San Ignacio, conocido originalmente como baluarte de los Moros, debió quedar terminado hacia 1630. La obra de Cristóbal de Roda habría de soportar sin embargo, más de un sobresalto jurídico en esta primera etapa de su existencia. En efecto, sobre la cortina contigua, y previas las autorizaciones de rigor, la Compañía de Jesús construyó su claustro y colegio en el sitio mismo que aún ocupan. La anexión religiosa de una construcción militar sobre el “frente de plaza” a la que además, le abren dos pequeños pero peligrosas surtidas puertas, provocó una de esas controversias interminables que hacía quizá más llevadera la casi inmutable tranquilidad colonial. Y fue así como por más de treinta años los ingenieros militares pugnaron por desalojar a los jesuitas obteniendo inclusive una orden de demolición, y estos se defendieron con acciones dilatorias, alegando falta de recursos para mudarse a otra parte.

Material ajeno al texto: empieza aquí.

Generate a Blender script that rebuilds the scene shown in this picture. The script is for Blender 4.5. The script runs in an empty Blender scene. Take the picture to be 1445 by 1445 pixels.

Por orden real también fue necesario crecer a San Ignacio. Gracias a Juan de Herrera y Sotomayor el baluarte adquirió finalmente hacia 1730, su dimensión actual, con su gran garitón barroco y su rampa de acceso, resurgida hace unos años en el curso de la restauración que demolió el estéticamente desacertado Monumento a la Bandera. También de la época de Herrera, data quizá su nombre actual, San Ignacio, por la iglesia cercana, hoy de San Pedro Claver, que hacía parte del establecimiento de la Compañía. Mejor por supuesto, el santo de Loyola que unos Moros para defender a Cartagena donde estaba ya bien enraizada la tradición de bautizar fuertes y baluartes con todo el Santoral.